"Cuando el desencanto se ha convertido en artículo de consumo masivo y universal. Nosotros seguimos creyendo en los asombrosos poderes del abrazo humano" Eduardo Galeano.

martes, 14 de julio de 2009

ABUELA CONTAME UN CUENTO



Por Mempo Giardinelli

El chiquito tenía un incendio en la mirada. Había en sus ojos una rabia madura que delataba una sombra atroz en su breve historia.
Me acerqué a él contraviniendo nuestra consigna: no dejarnos vencer por nuestra propia sensibilidad.
Desde que empezamos el “Programa de Abuelas Cuentacuentos”, insisto en que nuestra función es la de simples proveedores de algo que allí falta, y coyunturales, además. Somos gente que está supliendo lo que el Estado, hoy, no hace o no puede hacer para todos.
–¿Y vos quién sos? –le pregunté serio.–Pilín, nomás – y viéndole los pelos se entendía el nombre: duros y parados, tiesos de tanta mugre.
Estábamos en un comedor, en Resistencia, uno de los tantos asentamientos periféricos en los que vive (es un decir, porque vivir no es el verbo apropiado) el 60% de los casi 400.000 habitantes de Resistencia.
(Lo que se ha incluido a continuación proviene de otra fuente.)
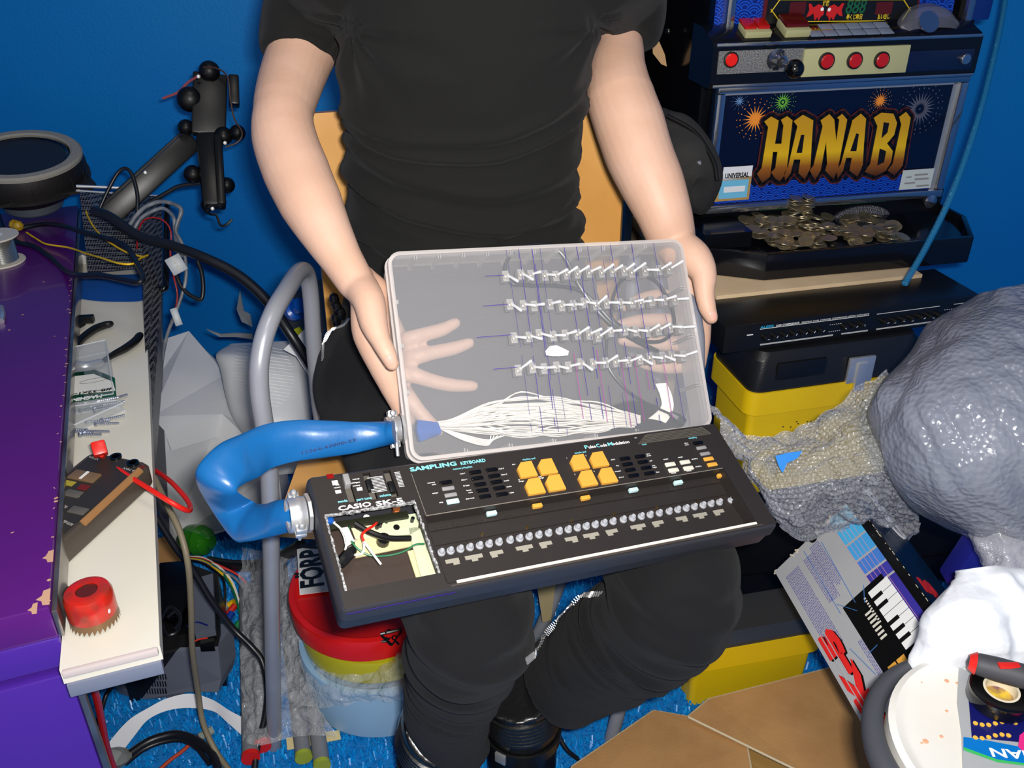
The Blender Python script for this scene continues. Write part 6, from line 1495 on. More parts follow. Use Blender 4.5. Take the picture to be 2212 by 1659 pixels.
# screw packs
m_cpk = M('clear_pack_plastic', (205, 212, 218), rough=.08, alpha=.28, spec=.9)
m_scr = M('zinc_screw', (178, 184, 200), rough=.28, metal=.8)
def pack(name, label, quad, h, rows_):
    t = root(name, label, 'screw pack', loc=on(*quad[0]))
    q = [on(*p, .0005) for p in quad]; up_ = Vector((0, 0, h)); c = sum(q, Vector()) / 4
    mb = MB(); mb.rings([q, [c + (p - c) * .97 + up_ for p in q]]); part('clear_box', mb, m_cpk, t, world=True, smooth=None)
    mb = MB(); k = [c + (p - c) * .975 + up_ for p in q]
    for a, b in zip(k, k[1:] + k[:1]): mb.cyl(a, b, .0012, 6)
    for a, b in zip(q, q[1:] + q[:1]): mb.cyl(a, b, .0010, 6)
    part('moulded_rim', mb, M('clear_rim', (225, 228, 232), rough=.1, alpha=.5) if 'clear_rim' not in MATS else MATS['clear_rim'], t, world=True); return t
pk = pack('screw_pack', 'clear pack of machine screws with green and white label on the white shelf', [l2(385, 955), l2(700, 885), l2(752, 1245), l2(375, 1300)], .020, 5)
def onp(x, y, h): return on(*l2(x, y), h)
LF = Frame(onp(400, 1045, .021), onp(740, 1150, .021) - onp(385, 1215, .021), onp(400, 1045, .021) - onp(385, 1215, .021))
for pts, mt, nm, hh in (([(388, 1035), (610, 1003), (735, 1055), (745, 1170), (383, 1225)], M('dark_green_label', (16, 82, 48), rough=.4), 'green_label', .0205), ([(389, 1055), (600, 1030), (722, 1080), (738, 1135), (385, 1172)], M('white_paper_label', (228, 226, 215), rough=.5), 'white_label', .0210)):
    mb = MB(); q = [onp(x, y, hh) for x, y in pts]; mb.hull(q, [p - Vector((0, 0, .0004)) for p in q]); part(nm, mb, mt, pk, world=True, smooth=None)
xd_ = onp(440, 1160, .02) - onp(715, 1120, .02)
mb = MB(); put_text(mb, '#8-32x1-1', onp(715, 1118, .0216), xd_, onp(600, 1150, .02) - onp(600, 1095, .02), .0098, bold=.02, fit=xd_.length * .95); part('label_lettering', mb, m_black, pk, world=True, smooth=None)
mb = MB(); a = onp(655, 1160, .0216); b = onp(438, 1192, .0216); put_text(mb, 'MACHINE', a, b - a, onp(600, 1220, .02) - onp(600, 1150, .02), .012, bold=.04, fit=(b - a).length); part('label_lettering', mb, m_white, pk, world=True, smooth=None)
mb = MB(); c_ = onp(600, 1072, .0214)
for k in range(28): a = 2 * math.pi * k / 28; b = 2 * math.pi * (k + 1) / 28; mb.cyl(c_ + LF.x * .018 * math.cos(a) + LF.y * .0055 * math.sin(a), c_ + LF.x * .018 * math.cos(b) + LF.y * .0055 * math.sin(b), .0002, 4)
part('label_drawing', mb, m_black, pk, world=True)
pk2 = pack('screw_pack', 'flat clear pack of longer screws nearest the multimeter', [l2(372, 1300), l2(765, 1245), l2(800, 1265), l2(410, 1445)], .012, 3)
sb = MB(); sb.cyl((0, 0, 0), (0, .027, 0), .0016, 8); sb.lathe([(.0003, -.0035), (.0030, -.0030), (.0036, -.0006), (.0016, .0)], n=12, Mx=Matrix.Rotation(R(-90), 4, 'X'))
for k in range(9): sb.lathe([(.0016, .004 + k * .0025), (.0020, .0045 + k * .0025), (.0016, .005 + k * .0025)], n=8, Mx=Matrix.Rotation(R(-90), 4, 'X'), closed=False)
scr_me = new_mesh('screw', sb, m_scr, 40); random.seed(4)
for k, (x, y, h, rot) in enumerate([(450, 1225, .006, 70), (500, 1235, .008, 60), (540, 1215, .010, 64), (590, 1235, .007, 58), (620, 1205, .011, 66), (660, 1225, .008, 70), (430, 1260, .006, 76), (520, 1262, .006, 72), (610, 1262, .006, 75), (690, 1200, .007, 50),
                                   (470, 1400, .004, 95), (520, 1420, .004, 98), (560, 1395, .005, 92), (440, 1385, .005, 100), (620, 1350, .004, 80), (560, 1335, .005, 75), (660, 1325, .004, 78)]):
    o = bpy.data.objects.new('machine_screw', scr_me); COL.objects.link(o)
    o.matrix_world = Matrix.Translation(on(*l2(x, y), h)) @ Matrix.Rotation(R(-rot + random.uniform(-8, 8)), 4, 'Z') @ Matrix.Rotation(R(random.uniform(-6, 6)), 4, 'X')
    first = k < 10
    o['label'] = 'zinc machine screw inside the clear pack with the green label' if first else 'zinc screw inside the flat clear pack nearest the multimeter'; o['category'] = 'screw'; o['group'] = 'screws in the labelled pack' if first else 'screws in the flat pack'
# multimeter
MZ = SZ + .032
mB = PZ(*l3(716, 212), MZ); mA = PZ(*l3(440, 150), MZ); mC = PZ(*l3(283, 600), MZ)
ml = (mC - mB); ML = .18; MF = Frame((mB.x, mB.y, SZ), -ml, (mA - mB)); MW = abs((MF.I @ Vector((mA.x, mA.y, SZ))).y)
if MF.z.z < 0: MF = Frame((mB.x, mB.y, SZ), ml, (mA - mB))
sx_ = 1 if (MF.I @ Vector((mC.x, mC.y, SZ))).x > 0 else -1
MW = abs((MF.I @ Vector((mA.x, mA.y, SZ))).y); sy_ = 1 if (MF.I @ Vector((mA.x, mA.y, SZ))).y > 0 else -1
mm = root('multimeter', 'dark brown-grey digital multimeter lying face up on the white shelf', 'multimeter', Mx=MF.M)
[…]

Allí, todas las tardes, 200 chicos del barrio se acercan a merendar.
–¿Ya tomaste la leche, vos?–Sí.–Entonces andá nomás. Pero él no se movió. Miraba todo, alrededor, con ojos de adulto. Los miraba como los yacarés: de lejos y con fijeza, inescrutables.
Me miró desde abajo y me habló como un grande:
–Estoy esperando a la Abuela Luisa.
–¿Y por qué la Abuela Luisa y no otra?
–Me gusta, nomás. Pilín espera a la Abuela Luisa todos los viernes, me ha dicho Olga, una de las mamás cocineras. A ella le pregunté si es porque no tiene abuela en su casa.
No, no tiene. Apenas tiene los restos de una familia: padre desocupado y drogadicto con varias entradas en la policía; madre sirvienta que labura todo el día en una casa del centro y vuelve, molida, de noche; cinco hermanos, dos discapacitados.
Hay días en que todo el alimento de Pilín es esa copa de leche. Viene con un tarrito y se lleva un par de tazas para los hermanos. Todos se hacinan en una pieza de chapas y maderas, cerca de los basurales de la ciudad.
Nosotros sabemos que aquí los papás no existen. En el comedor, al menos. No vienen, pero miran, desde las casas, desde las esquinas. O espían mientras juegan al fútbol en la canchita. Son las madres las que trabajan rumiando contra esos hombres embrutecidos por la desocupación y el resentimiento que las vigilan desde lejos.
En ese momento llega el remis que trae a un par de abuelas. Una de ellas es Luisa, especialista en leer cuentos de Graciela Cabal.
–¿Y por qué te gusta la Abuela Luisa, Pilín? El chico calla y se rasca las nalgas con la mano bajo el pantaloncito raído.
No sonríe, yo creo que ni sabe lo que es sonreír.
–Porque me deja pensando –dice.
–¿Y qué pensás, si ella no te trae nada?
Los dos sabemos que esa nada no es tal. El programa provee lecturas, ese otro alimento maravilloso. Pero él no sabría expresarlo.
–No sé –dice Pilín–. Cosas. Y entonces me mira como diciendo sí me da, me lee cuentos, siempre uno distinto y después me quedo toda la semana pensando.
Pero no lo dice. Simplemente se dirige al grupo que ya rodea a la Abuela Luisa y se sienta a sus pies, sobre la tierra dura, justo cuando ella empieza a leer.
Cuando después de un rato nos vamos en la camioneta, dando tumbos entre los pozos que dejó la última lluvia. Y cuando cada abuela es devuelta a la puerta de su casa, y me dirijo a la mía, me quedo pensando.
Yo también.
En muchas cosas.


El Programa de la Fundación Mempo Giardinelli incluye a más de 200 voluntarias lectoras en 25 ciudades de la Argentina que recorren casi mil escuelas, comedores, asilos y orfanatos asistiendo a los mismos niños cada semana a través de varios años.
Ha sido transferido a varias ciudades de otros países como Inglaterra, México, Colombia, Bogotá, Perú, Estados Unidos, Guatemala, Venezuela y Ecuador.